====== ENTRIES SHOWN ======

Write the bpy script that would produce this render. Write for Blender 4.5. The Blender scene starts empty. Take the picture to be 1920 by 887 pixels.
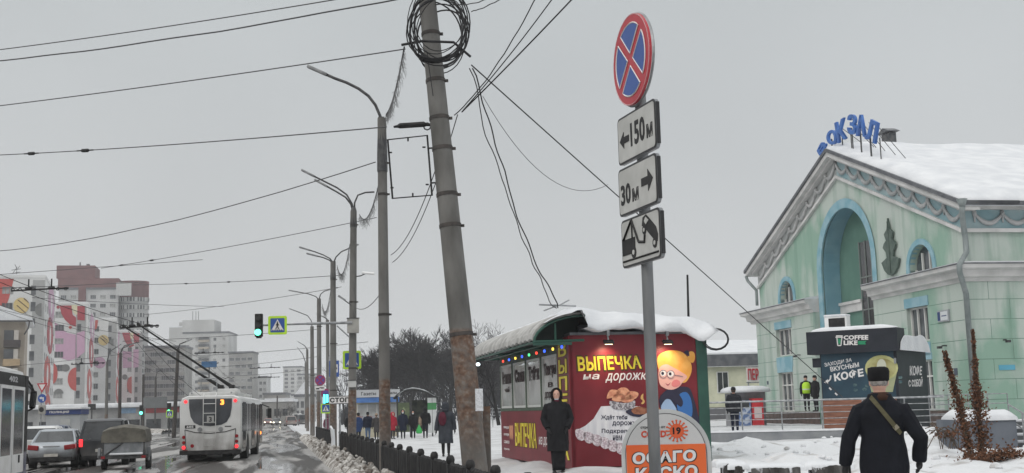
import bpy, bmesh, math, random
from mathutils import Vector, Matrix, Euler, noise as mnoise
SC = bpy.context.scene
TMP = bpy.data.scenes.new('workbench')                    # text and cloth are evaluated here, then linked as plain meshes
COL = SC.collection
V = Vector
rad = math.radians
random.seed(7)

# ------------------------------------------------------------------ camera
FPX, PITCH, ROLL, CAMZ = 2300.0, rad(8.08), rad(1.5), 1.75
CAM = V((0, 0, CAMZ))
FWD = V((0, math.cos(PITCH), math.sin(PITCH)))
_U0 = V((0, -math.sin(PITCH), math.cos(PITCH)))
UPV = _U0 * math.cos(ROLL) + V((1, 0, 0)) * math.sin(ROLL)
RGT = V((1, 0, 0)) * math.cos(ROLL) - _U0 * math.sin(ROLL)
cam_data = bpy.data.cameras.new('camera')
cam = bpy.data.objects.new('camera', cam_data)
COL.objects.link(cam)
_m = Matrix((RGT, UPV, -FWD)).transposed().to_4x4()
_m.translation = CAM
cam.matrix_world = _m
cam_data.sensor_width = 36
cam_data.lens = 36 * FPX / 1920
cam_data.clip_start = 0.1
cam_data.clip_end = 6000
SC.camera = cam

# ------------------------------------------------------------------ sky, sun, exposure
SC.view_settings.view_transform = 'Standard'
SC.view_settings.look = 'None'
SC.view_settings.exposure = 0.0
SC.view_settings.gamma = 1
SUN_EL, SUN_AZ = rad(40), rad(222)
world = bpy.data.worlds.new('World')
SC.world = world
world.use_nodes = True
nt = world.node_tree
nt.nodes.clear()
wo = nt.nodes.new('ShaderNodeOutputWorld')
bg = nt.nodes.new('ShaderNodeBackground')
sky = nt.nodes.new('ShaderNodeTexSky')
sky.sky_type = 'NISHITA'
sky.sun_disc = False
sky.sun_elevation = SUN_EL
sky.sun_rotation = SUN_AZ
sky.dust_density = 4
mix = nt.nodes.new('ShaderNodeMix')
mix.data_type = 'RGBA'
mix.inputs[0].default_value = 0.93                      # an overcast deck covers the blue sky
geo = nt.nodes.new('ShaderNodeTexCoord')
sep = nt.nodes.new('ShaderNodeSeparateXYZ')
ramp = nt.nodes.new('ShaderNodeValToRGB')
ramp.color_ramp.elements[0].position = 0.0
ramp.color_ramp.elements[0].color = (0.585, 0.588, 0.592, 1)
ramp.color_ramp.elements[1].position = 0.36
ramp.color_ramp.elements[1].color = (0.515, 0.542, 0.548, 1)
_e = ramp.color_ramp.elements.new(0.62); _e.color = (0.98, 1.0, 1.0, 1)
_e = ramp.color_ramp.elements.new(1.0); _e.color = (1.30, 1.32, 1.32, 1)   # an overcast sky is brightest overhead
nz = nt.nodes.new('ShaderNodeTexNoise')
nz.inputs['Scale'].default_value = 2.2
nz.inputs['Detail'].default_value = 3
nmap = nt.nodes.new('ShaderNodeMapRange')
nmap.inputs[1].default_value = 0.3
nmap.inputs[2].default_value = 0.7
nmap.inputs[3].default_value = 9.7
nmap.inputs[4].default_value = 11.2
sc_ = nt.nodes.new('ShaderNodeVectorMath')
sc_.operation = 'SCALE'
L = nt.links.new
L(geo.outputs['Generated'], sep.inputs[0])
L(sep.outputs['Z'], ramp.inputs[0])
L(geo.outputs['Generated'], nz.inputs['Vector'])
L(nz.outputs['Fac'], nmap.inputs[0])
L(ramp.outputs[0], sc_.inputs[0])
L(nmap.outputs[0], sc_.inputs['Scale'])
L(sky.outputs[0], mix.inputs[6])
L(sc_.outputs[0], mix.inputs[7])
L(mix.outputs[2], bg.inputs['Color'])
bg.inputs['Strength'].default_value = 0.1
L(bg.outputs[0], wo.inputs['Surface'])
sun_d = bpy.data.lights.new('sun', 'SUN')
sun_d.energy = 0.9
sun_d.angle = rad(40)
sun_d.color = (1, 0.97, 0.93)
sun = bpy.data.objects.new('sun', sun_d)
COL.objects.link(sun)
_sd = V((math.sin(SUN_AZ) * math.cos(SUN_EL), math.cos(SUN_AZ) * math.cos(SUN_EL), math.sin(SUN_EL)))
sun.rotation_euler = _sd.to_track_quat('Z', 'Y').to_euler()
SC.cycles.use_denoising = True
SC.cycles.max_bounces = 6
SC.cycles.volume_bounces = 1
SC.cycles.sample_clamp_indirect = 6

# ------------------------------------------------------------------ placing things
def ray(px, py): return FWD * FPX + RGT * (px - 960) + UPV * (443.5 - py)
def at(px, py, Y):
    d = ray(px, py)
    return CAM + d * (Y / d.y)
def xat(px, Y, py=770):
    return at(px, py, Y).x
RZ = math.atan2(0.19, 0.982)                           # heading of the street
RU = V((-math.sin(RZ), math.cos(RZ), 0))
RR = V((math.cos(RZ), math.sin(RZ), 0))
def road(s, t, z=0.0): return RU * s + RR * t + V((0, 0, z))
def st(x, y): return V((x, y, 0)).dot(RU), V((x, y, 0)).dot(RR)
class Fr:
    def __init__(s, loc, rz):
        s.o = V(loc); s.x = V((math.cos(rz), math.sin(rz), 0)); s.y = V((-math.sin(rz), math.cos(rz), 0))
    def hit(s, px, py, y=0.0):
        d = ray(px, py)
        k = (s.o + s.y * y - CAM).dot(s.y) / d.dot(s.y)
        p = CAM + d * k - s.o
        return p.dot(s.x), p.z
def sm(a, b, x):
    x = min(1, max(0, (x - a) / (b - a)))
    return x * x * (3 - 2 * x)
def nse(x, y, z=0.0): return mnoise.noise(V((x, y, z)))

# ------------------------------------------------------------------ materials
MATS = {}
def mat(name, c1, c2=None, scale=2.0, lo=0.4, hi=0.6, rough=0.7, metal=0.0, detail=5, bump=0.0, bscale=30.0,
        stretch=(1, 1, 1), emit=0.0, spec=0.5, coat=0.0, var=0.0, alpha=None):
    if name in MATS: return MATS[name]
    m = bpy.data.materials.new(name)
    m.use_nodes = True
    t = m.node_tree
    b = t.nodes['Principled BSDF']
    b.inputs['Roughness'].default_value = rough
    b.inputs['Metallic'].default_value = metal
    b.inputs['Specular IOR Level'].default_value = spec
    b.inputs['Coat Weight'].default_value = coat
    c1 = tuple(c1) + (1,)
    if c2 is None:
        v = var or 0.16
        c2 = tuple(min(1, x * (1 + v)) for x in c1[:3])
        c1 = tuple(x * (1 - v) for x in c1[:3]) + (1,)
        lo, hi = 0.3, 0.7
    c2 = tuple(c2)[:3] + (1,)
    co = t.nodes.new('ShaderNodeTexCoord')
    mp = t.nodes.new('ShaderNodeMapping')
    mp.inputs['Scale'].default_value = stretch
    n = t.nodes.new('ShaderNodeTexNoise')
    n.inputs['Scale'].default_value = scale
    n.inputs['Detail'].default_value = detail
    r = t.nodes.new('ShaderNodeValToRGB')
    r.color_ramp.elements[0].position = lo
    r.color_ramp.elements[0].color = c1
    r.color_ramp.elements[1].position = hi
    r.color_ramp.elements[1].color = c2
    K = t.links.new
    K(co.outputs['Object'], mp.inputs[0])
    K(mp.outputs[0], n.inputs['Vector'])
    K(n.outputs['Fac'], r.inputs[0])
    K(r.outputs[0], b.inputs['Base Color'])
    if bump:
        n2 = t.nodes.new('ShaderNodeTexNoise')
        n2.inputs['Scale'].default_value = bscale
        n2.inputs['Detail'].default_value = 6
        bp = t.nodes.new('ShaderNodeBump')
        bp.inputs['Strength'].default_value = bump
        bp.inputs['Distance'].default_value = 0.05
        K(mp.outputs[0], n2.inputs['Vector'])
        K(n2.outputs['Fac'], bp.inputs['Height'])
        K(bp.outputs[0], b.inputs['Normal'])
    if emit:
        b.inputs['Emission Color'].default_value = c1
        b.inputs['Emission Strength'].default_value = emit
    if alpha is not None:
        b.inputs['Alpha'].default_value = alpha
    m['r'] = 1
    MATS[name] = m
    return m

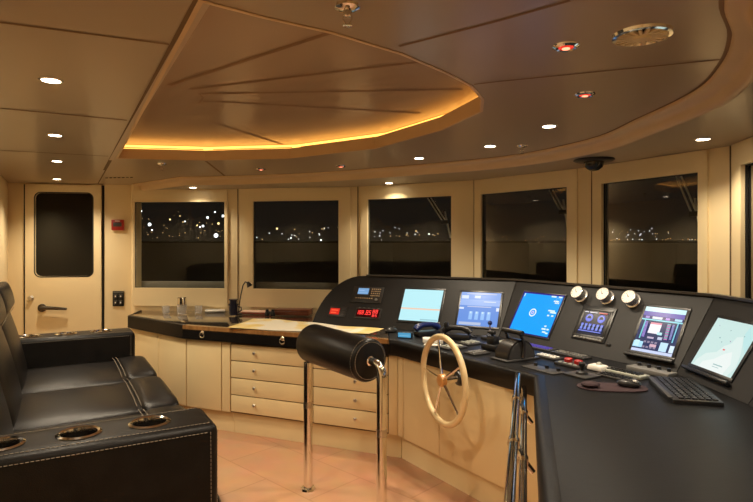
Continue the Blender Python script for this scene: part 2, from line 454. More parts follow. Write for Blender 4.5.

======

• **AIM**: Copy every line above that holds the word "Write".

• **RESPONSE BELOW**:
Write the bpy script that would produce this render. Write for Blender 4.5. The Blender scene starts empty. Take the picture to be 1920 by 887 pixels.
Continue the Blender Python script for this scene: part 2, from line 454. More parts follow. Write for Blender 4.5.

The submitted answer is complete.